LORD OF THE RINGS, then.
I hate the books. Did my A-level English dissertation on “The Influences Of Norse And Christian Myth On Early Fantastic Literature” with specific reference to LOTR and the Narnia books. (Which I hate even more. I despise propaganda, especially when it’s fed to kids.) I read them several times, in a shorter period of time than anyone should have to. There was a period when I could have quoted large chunks of it verbatim, but mercifully age, and a facility for repression, have spared me a lifetime with hobbits in the brain.
When I first heard the films were being made, I thought I’d just ignore them. Then I saw the trailers for FELLOWSHIP…, and thought I’d give it a go. If I’m honest, I wasn’t expecting to enjoy it.
But I did. The effects are stunning, and as an adaptation, it’s pretty first rate. They’ve cut out all the bits that made the book crap, and despite it’s three hour length, it only drags in a couple of places. There are only a few really bad bits – noteably the sequence between Frodo and Galadriel, where the scriptwriter seems to have taken a break and let the tea boy fill in, and the effects department clearly needed to be out of the office by half five. Sadly, most of these slow or just plain bad bits come toward the end of the film, so it’d be easy to come away with a worse impression than the film deserves.

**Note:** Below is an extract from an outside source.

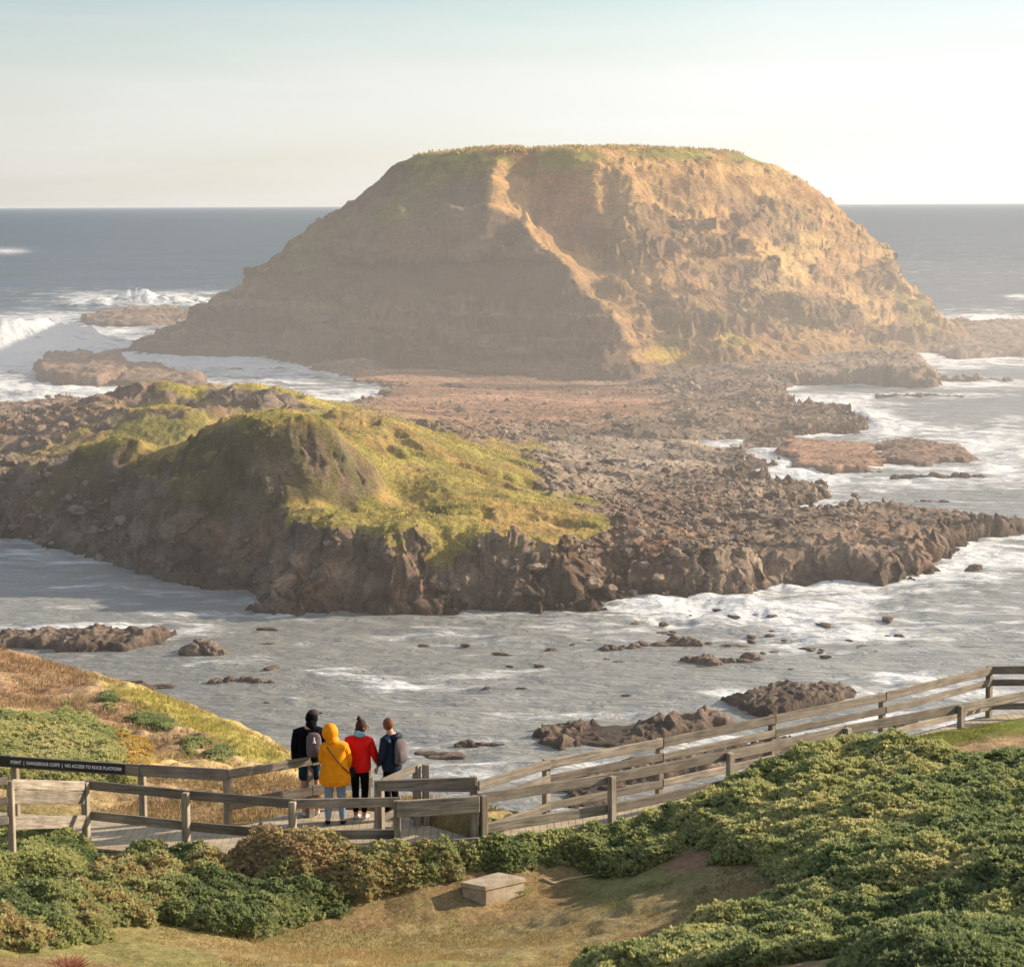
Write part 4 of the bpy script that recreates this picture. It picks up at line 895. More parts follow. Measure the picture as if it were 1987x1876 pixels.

But here’s the big flaw: It’s the first part of a trilogy of films. But as I recall, the book were not written, or first published, as a trilogy. They were written as one book in three volumes. Now, I’ve read the books. I know that some of the things that seem weak or needless in part one are there as set up for later parts. But I found myself saying “that’ll be made clearer later” an awful lot to the friends I saw it with, or “no, you just don’t have the full picture”. One the one hand, they’re a bit constrained by the books. On the other, they’ve clearly felt free to play fast-and-loose with the pacing in other places (and the film is better for it), but there are things I can’t help but feel they could have cut from the film without really losing anything, that would have made it a better film on it’s own merits, rather than just as part one of three.